• Asian shares broadly lower after Wall St sell-off


    HONG KONG: Asian markets mostly fell on Friday as traders followed heavy losses on Wall Street, while the dollar bounced back against the yen after tumbling in New York.

    Tokyo sank 0.88 percent, or 144.28 points, to 16,229.86, while Sydney dropped 1.28 percent, or 68.8 points, to close at 5,313.4, leaving it in negative territory for the year to date. Seoul fell 0.12 percent, or 2.47 points, to 2,031.64 and Hong Kong eased 0.38 percent, or 89.72 points, to 23,678.41.

    However, Shanghai reversed morning losses to end 0.11 percent higher, adding 2.62 points, to 2,347.72

    Analysts said the losses could be partially blamed on profit-taking at the end of the quarter after a recent uptrend, while investors contemplate a weak outlook for China and Japan and the likelihood of higher US interest rates from next year.
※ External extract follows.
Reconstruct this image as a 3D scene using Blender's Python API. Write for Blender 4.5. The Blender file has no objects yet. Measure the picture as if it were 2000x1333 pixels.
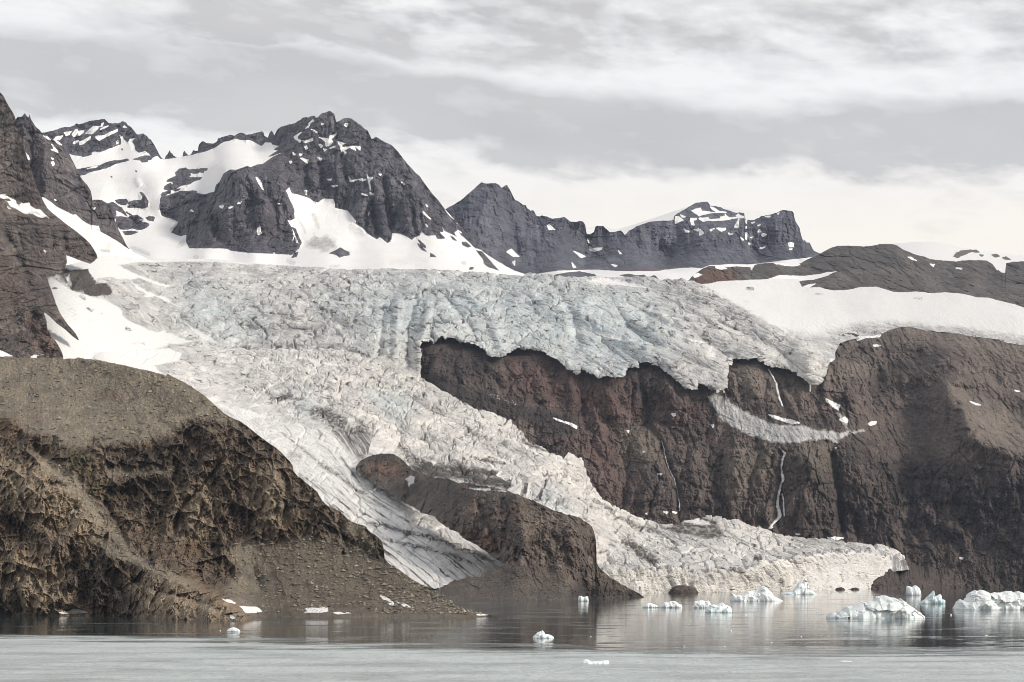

    US stocks turned negative on Thursday, led by a sell-off in Apple, which has been hit by complaints about its new operating system and latest iPhone models.

    The Dow tumbled 1.54 percent and the S&P 500 lost 1.62 percent. The Nasdaq sank 1.94 percent.

    Adding to downward pressure in New York was news that US durable goods orders plunged 18.2 percent in August while the Labor Department said new claims for unemployment insurance rose last week.

    Japan said Friday that inflation came in at 3.1 percent in August.

    Excluding the impact of a sales tax hike in April, the rise in core consumer prices was 1.1 percent, well short of the Bank of Japan’s ambitious 2.0 percent target for next year.

    Many economists say the central bank may have to further ease monetary policy to offset the long-term impact of a sales tax hike on consumption.

    The sharp fall in equities filtered through to the foreign exchange market, where the dollar slipped in US trade Thursday to 108.73 yen from 109.30 yen earlier in Tokyo. But in afternoon exchanges Friday the greenback edged back to 109.00 yen.

    The euro was also struggling following a series of results suggesting the eurozone economy’s tepid recovery was faltering.

    The euro—which hit a two-year low below $1.27 intraday Thursday—bought $1.2745 and 138.95 yen against $1.2750 and 138.62 yen in New York.

    On oil markets US benchmark West Texas Intermediate for November delivery down 13 cents to $92.40 while Brent crude for November eased 28 cents to $96.72 in afternoon trade.